* **Exercise aim**: Without the pictures, can you quote each line below exactly?
————————
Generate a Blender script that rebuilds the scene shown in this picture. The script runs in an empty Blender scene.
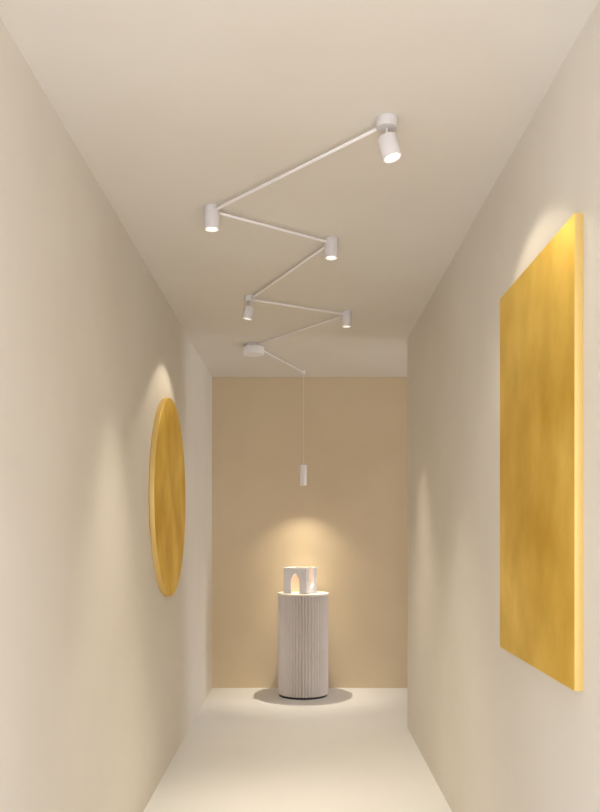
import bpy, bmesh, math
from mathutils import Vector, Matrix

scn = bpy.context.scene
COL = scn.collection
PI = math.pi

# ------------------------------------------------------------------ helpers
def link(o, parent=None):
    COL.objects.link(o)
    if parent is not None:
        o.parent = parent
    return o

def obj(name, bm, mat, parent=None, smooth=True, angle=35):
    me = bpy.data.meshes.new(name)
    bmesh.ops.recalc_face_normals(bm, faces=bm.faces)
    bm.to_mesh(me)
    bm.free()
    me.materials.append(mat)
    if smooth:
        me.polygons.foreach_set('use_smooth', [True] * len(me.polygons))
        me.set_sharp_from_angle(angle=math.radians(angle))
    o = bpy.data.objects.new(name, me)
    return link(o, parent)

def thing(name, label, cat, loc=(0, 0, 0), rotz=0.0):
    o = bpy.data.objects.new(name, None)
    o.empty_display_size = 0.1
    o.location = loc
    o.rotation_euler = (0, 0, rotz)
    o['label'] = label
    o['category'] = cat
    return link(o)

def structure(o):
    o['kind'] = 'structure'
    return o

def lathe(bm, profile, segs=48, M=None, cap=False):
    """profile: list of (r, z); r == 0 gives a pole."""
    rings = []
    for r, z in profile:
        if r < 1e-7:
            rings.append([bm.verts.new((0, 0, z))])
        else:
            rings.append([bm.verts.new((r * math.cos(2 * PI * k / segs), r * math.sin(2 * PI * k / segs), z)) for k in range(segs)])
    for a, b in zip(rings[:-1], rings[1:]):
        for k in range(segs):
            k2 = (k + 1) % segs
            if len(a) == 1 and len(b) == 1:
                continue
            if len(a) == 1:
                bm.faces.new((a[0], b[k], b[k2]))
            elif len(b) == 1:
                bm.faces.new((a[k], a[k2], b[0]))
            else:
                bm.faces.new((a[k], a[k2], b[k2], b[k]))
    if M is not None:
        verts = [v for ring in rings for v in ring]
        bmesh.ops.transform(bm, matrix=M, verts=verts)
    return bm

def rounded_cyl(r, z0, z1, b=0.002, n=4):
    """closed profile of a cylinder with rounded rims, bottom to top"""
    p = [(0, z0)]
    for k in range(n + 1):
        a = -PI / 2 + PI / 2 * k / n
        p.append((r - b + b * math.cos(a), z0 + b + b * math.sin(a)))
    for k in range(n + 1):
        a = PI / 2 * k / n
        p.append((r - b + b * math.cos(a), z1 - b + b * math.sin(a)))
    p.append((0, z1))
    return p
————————
* **Result for this exercise**:
Generate a Blender script that rebuilds the scene shown in this picture. The script runs in an empty Blender scene.
import bpy, bmesh, math
from mathutils import Vector, Matrix

scn = bpy.context.scene
COL = scn.collection
PI = math.pi

# ------------------------------------------------------------------ helpers
def link(o, parent=None):
    COL.objects.link(o)
    if parent is not None:
        o.parent = parent
    return o

def obj(name, bm, mat, parent=None, smooth=True, angle=35):
    me = bpy.data.meshes.new(name)
    bmesh.ops.recalc_face_normals(bm, faces=bm.faces)
    bm.to_mesh(me)
    bm.free()
    me.materials.append(mat)
    if smooth:
        me.polygons.foreach_set('use_smooth', [True] * len(me.polygons))
        me.set_sharp_from_angle(angle=math.radians(angle))
    o = bpy.data.objects.new(name, me)
    return link(o, parent)

def thing(name, label, cat, loc=(0, 0, 0), rotz=0.0):
    o = bpy.data.objects.new(name, None)
    o.empty_display_size = 0.1
    o.location = loc
    o.rotation_euler = (0, 0, rotz)
    o['label'] = label
    o['category'] = cat
    return link(o)

def structure(o):
    o['kind'] = 'structure'
    return o

def lathe(bm, profile, segs=48, M=None, cap=False):
    """profile: list of (r, z); r == 0 gives a pole."""
    rings = []
    for r, z in profile:
        if r < 1e-7:
            rings.append([bm.verts.new((0, 0, z))])
        else:
            rings.append([bm.verts.new((r * math.cos(2 * PI * k / segs), r * math.sin(2 * PI * k / segs), z)) for k in range(segs)])
    for a, b in zip(rings[:-1], rings[1:]):
        for k in range(segs):
            k2 = (k + 1) % segs
            if len(a) == 1 and len(b) == 1:
                continue
            if len(a) == 1:
                bm.faces.new((a[0], b[k], b[k2]))
            elif len(b) == 1:
                bm.faces.new((a[k], a[k2], b[0]))
            else:
                bm.faces.new((a[k], a[k2], b[k2], b[k]))
    if M is not None:
        verts = [v for ring in rings for v in ring]
        bmesh.ops.transform(bm, matrix=M, verts=verts)
    return bm

def rounded_cyl(r, z0, z1, b=0.002, n=4):
    """closed profile of a cylinder with rounded rims, bottom to top"""
    p = [(0, z0)]
    for k in range(n + 1):
        a = -PI / 2 + PI / 2 * k / n
        p.append((r - b + b * math.cos(a), z0 + b + b * math.sin(a)))
    for k in range(n + 1):
        a = PI / 2 * k / n
        p.append((r - b + b * math.cos(a), z1 - b + b * math.sin(a)))
    p.append((0, z1))
    return p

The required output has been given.